_INSTRUCTIONS TO FOLLOW:_ Copy the lines of the data below exactly, starting at the first and stopping after the line that contains "from mathutils import Vector"; include no pictures.

══ SOURCE DATA ══

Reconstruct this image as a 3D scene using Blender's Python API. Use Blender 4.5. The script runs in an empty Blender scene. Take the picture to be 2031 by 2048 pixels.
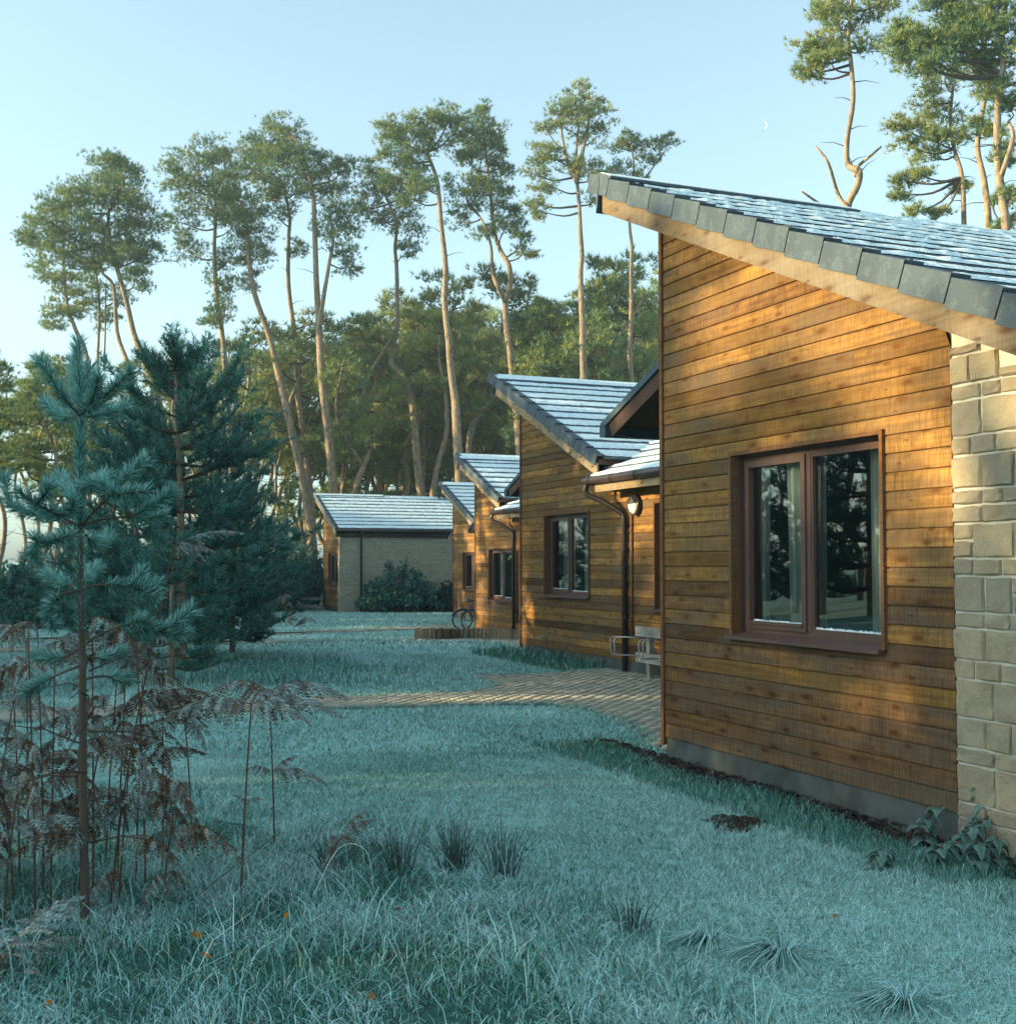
import bpy, math, random
import numpy as np
from mathutils import Vector

# ------------------------------------------------------------------ camera, sky, sun, exposure
S = bpy.context.scene
COL = S.collection
PITCH = math.atan(103 / 2420)
CAM_Z = 1.78
cam_d = bpy.data.cameras.new('camera'); cam = bpy.data.objects.new('camera', cam_d); COL.objects.link(cam)
cam.location = (0, 0, CAM_Z); cam.rotation_euler = (math.pi / 2 + PITCH, 0, 0)
cam_d.sensor_fit = 'HORIZONTAL'; cam_d.sensor_width = 36; cam_d.lens = 36 * 2420 / 2031
cam_d.clip_end = 3000
S.camera = cam

SUN_AZ = math.radians(-98)      # measured from +Y (the view direction) towards +X
SUN_EL = math.radians(12.5)
W = bpy.data.worlds.new('World'); S.world = W; W.use_nodes = True
wn = W.node_tree; bgn = wn.nodes['Background']
sky = wn.nodes.new('ShaderNodeTexSky'); sky.sky_type = 'NISHITA'; sky.sun_disc = False
sky.sun_elevation = SUN_EL; sky.sun_rotation = SUN_AZ
sky.altitude = 50; sky.air_density = 1.0; sky.dust_density = 1.6; sky.ozone_density = 2.2
tint = wn.nodes.new('ShaderNodeMix'); tint.data_type = 'RGBA'; tint.blend_type = 'MULTIPLY'
tint.inputs['Factor'].default_value = 1.0
tint.inputs['B'].default_value = (0.80, 1.02, 1.02, 1)
hs = wn.nodes.new('ShaderNodeHueSaturation'); hs.inputs['Saturation'].default_value = 0.50
wn.links.new(sky.outputs['Color'], hs.inputs['Color']); wn.links.new(hs.outputs['Color'], tint.inputs['A'])
wn.links.new(tint.outputs['Result'], bgn.inputs['Color'])
bgn.inputs['Strength'].default_value = 0.15

sun_d = bpy.data.lights.new('sun', 'SUN'); sun = bpy.data.objects.new('sun', sun_d); COL.objects.link(sun)
sun_d.energy = 4.6; sun_d.angle = math.radians(0.55); sun_d.color = (1.0, 0.80, 0.42)
sdir = Vector((math.sin(SUN_AZ) * math.cos(SUN_EL), math.cos(SUN_AZ) * math.cos(SUN_EL), math.sin(SUN_EL)))
sun.rotation_euler = sdir.to_track_quat('Z', 'Y').to_euler()
sun.location = (-40, 10, 30)
S.view_settings.view_transform = 'Standard'; S.view_settings.look = 'None'
S.view_settings.exposure = 1.4; S.view_settings.gamma = 1.0
S.cycles.use_denoising = True
S.cycles.max_bounces = 4; S.cycles.diffuse_bounces = 2; S.cycles.glossy_bounces = 2; S.cycles.transmission_bounces = 2; S.cycles.transparent_max_bounces = 5

rng = np.random.default_rng(7)
R = random.Random(5)

# ------------------------------------------------------------------ helpers
def at(x, y, D):
    """point at forward distance D that the photograph shows at (x, y) of its 1916-wide copy"""
    cx = (x * 1.06 - 1015.5) / 2420; cy = -(y * 1.06 - 1024) / 2420
    r = np.array([cx, math.cos(PITCH) - math.sin(PITCH) * cy, math.sin(PITCH) + math.cos(PITCH) * cy])
    return np.array([0, 0, CAM_Z]) + r * (D / r[1])

def smooth(a, b, t):
    t = np.clip((t - a) / (b - a), 0, 1); return t * t * (3 - 2 * t)

def gz(x, y):
    """height of the ground"""
    return -0.44 * smooth(25.5, 37, y) + 0.006 * np.sin(x * 1.3 + 0.7) * np.sin(y * 0.9) \
        + 1.5 * smooth(70, 160, y) + 0.9 * smooth(-22, -50, x)

def tag(o, label=None, cat=None, group=None, kind=None):
    if label: o['label'] = label
    if cat: o['category'] = cat
    if group: o['group'] = group
    if kind: o['kind'] = kind
    return o

def empty(name, loc=(0, 0, 0), rz=0.0):
    o = bpy.data.objects.new(name, None); COL.objects.link(o)
    o.empty_display_size = 0.2; o.location = loc; o.rotation_euler = (0, 0, rz)
    return o

def link(name, me, parent=None):
    o = bpy.data.objects.new(name, me); COL.objects.link(o)
    if parent: o.parent = parent
    return o

def copy_tree(o, parent=None):
    c = o.copy(); COL.objects.link(c); c.parent = parent
    for ch in list(o.children):
        copy_tree(ch, c)
    return c

def mesh_tris(name, V, F, mat, parent=None, col=None, smooth_shade=False):
    """numpy triangle soup -> mesh object"""
    me = bpy.data.meshes.new(name)
    V = np.asarray(V, np.float32); F = np.asarray(F, np.int32)
    me.vertices.add(len(V)); me.vertices.foreach_set('co', V.ravel())
    me.loops.add(F.size); me.loops.foreach_set('vertex_index', F.ravel())
    me.polygons.add(len(F))
    me.polygons.foreach_set('loop_start', np.arange(0, F.size, 3, dtype=np.int32))
    try: me.polygons.foreach_set('loop_total', np.full(len(F), 3, np.int32))
    except Exception: pass
    if smooth_shade: me.polygons.foreach_set('use_smooth', np.ones(len(F), bool))
    me.update(calc_edges=True)
    if col is not None:
        a = me.attributes.new('col', 'FLOAT_COLOR', 'POINT')
        c = np.ones((len(V), 4), np.float32); c[:, :3] = col
        a.data.foreach_set('color', c.ravel())
    me.materials.append(mat)
    return link(name, me, parent)

class MB:
    """collects shapes for one mesh"""
    def __init__(s): s.v = []; s.f = []; s.c = []; s.cur = None
    def add(s, vs, fs):
        n = len(s.v); s.v += [tuple(map(float, p)) for p in vs]; s.f += [tuple(i + n for i in q) for q in fs]
        if s.cur is not None: s.c += [s.cur] * len(vs)
    def box(s, x0, x1, y0, y1, z0, z1):
        s.add([(x0,y0,z0),(x1,y0,z0),(x1,y1,z0),(x0,y1,z0),(x0,y0,z1),(x1,y0,z1),(x1,y1,z1),(x0,y1,z1)],
              [(0,3,2,1),(4,5,6,7),(0,1,5,4),(1,2,6,5),(2,3,7,6),(3,0,4,7)])
    def prism(s, poly, d):
        """poly: planar list of 3d points, d: extrude vector"""
        n = len(poly); a = [tuple(p) for p in poly]; b = [tuple(np.add(p, d)) for p in poly]
        s.add(a + b, [tuple(range(n))[::-1], tuple(range(n, 2*n))] + [(i, (i+1) % n, n + (i+1) % n, n + i) for i in range(n)])
    def tube(s, pts, rad, n=6, cap=True):
        pts = [np.array(p, float) for p in pts]; m = len(pts)
        if np.isscalar(rad): rad = [rad] * m
        vs = []; prev = None
        for i, p in enumerate(pts):
            d = pts[min(i+1, m-1)] - pts[max(i-1, 0)]; d = d / (np.linalg.norm(d) + 1e-9)
            if prev is None:
                a = np.cross(d, (0.0, 0.0, 1.0) if abs(d[2]) < 0.9 else (1.0, 0.0, 0.0))
            else: a = prev - d * (prev @ d)
            a = a / (np.linalg.norm(a) + 1e-9); prev = a; b = np.cross(d, a)
            for k in range(n):
                t = 2 * math.pi * k / n; vs.append(p + rad[i] * (math.cos(t) * a + math.sin(t) * b))
        fs = [(i*n+k, i*n+(k+1) % n, (i+1)*n+(k+1) % n, (i+1)*n+k) for i in range(m-1) for k in range(n)]
        if cap: fs += [tuple(range(n))[::-1], tuple(range((m-1)*n, m*n))]
        s.add(vs, fs)
    def mesh(s, name, mat, smooth_shade=False):
        me = bpy.data.meshes.new(name); me.from_pydata(s.v, [], s.f)
        if smooth_shade:
            me.polygons.foreach_set('use_smooth', [True] * len(me.polygons))
        if s.c:
            a = me.attributes.new('col', 'FLOAT_COLOR', 'POINT')
            a.data.foreach_set('color', np.array([tuple(c) + (1,) for c in s.c], np.float32).ravel())
        me.materials.append(mat); me.update()
        return me
    def build(s, name, mat, parent=None, smooth_shade=False):
        return link(name, s.mesh(name, mat, smooth_shade), parent)

def curve_pts(pts, n=4):
    """Catmull-Rom through pts, n steps each"""
    P = [np.array(p, float) for p in pts]
    P = [2*P[0]-P[1]] + P + [2*P[-1]-P[-2]]
    out = []
    for i in range(1, len(P)-2):
        for k in range(n):
            t = k / n
            out.append(0.5*((2*P[i]) + (-P[i-1]+P[i+1])*t + (2*P[i-1]-5*P[i]+4*P[i+1]-P[i+2])*t*t + (-P[i-1]+3*P[i]-3*P[i+1]+P[i+2])*t**3))
    out.append(P[-2])
    return out

# ------------------------------------------------------------------ materials
class Mat:
    def __init__(s, name):
        s.m = bpy.data.materials.new(name); s.m.use_nodes = True
        s.t = s.m.node_tree; s.b = s.t.nodes['Principled BSDF']; s.b.inputs['Roughness'].default_value = 0.8
        s.b.inputs['Specular IOR Level'].default_value = 0.25
    def n(s, typ, **kw):
        nd = s.t.nodes.new('ShaderNode' + typ)
        for k, v in kw.items():
            if k in nd.inputs: nd.inputs[k].default_value = v
            else: setattr(nd, k, v)
        return nd
    def l(s, a, b): s.t.links.new(a, b)
    def coord(s, scale=(1, 1, 1), kind='Object', rand=0.0):
        tc = s.n('TexCoord'); mp = s.n('Mapping'); mp.inputs['Scale'].default_value = scale
        src = tc.outputs[kind]
        if rand:
            oi = s.n('ObjectInfo'); cx = s.n('CombineXYZ'); mu = s.n('Math', operation='MULTIPLY'); mu.inputs[1].default_value = rand
            s.l(oi.outputs['Random'], mu.inputs[0]); s.l(mu.outputs[0], cx.inputs[0]); s.l(mu.outputs[0], cx.inputs[1])
            ad = s.n('VectorMath', operation='ADD'); s.l(src, ad.inputs[0]); s.l(cx.outputs[0], ad.inputs[1]); src = ad.outputs[0]
        s.l(src, mp.inputs['Vector']); return mp.outputs[0]
    def noise(s, vec, scale=5, detail=4, rough=0.55):
        nd = s.n('TexNoise', Scale=scale, Detail=detail, Roughness=rough); s.l(vec, nd.inputs['Vector']); return nd.outputs['Fac']
    def ramp(s, fac, stops):
        nd = s.n('ValToRGB'); e = nd.color_ramp.elements
        while len(e) < len(stops): e.new(0.5)
        for i, (p, c) in enumerate(stops):
            e[i].position = p; e[i].color = (c, c, c, 1) if np.isscalar(c) else tuple(c) + (1,)
        s.l(fac, nd.inputs['Fac']); return nd.outputs['Color']
    def mix(s, fac, a, b, blend='MIX'):
        nd = s.n('Mix', data_type='RGBA', blend_type=blend)
        for k, v in (('Factor', fac), ('A', a), ('B', b)):
            if isinstance(v, (int, float)): nd.inputs[k].default_value = v
            elif isinstance(v, tuple): nd.inputs[k].default_value = v + (1,)
            else: s.l(v, nd.inputs[k])
        return nd.outputs['Result']
    def bump(s, h, strength=0.4, dist=0.01):
        nd = s.n('Bump', Strength=strength, Distance=dist); s.l(h, nd.inputs['Height']); s.l(nd.outputs[0], s.b.inputs['Normal'])
    def col(s, c):
        if isinstance(c, tuple): s.b.inputs['Base Color'].default_value = c + (1,)
        else: s.l(c, s.b.inputs['Base Color'])
    def rand(s): return s.n('ObjectInfo').outputs['Random']
    def attr(s, name='col'):
        nd = s.n('Attribute'); nd.attribute_name = name; return nd.outputs['Color']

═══

_ANSWER:_
Reconstruct this image as a 3D scene using Blender's Python API. Use Blender 4.5. The script runs in an empty Blender scene. Take the picture to be 2031 by 2048 pixels.
import bpy, math, random
import numpy as np
from mathutils import Vector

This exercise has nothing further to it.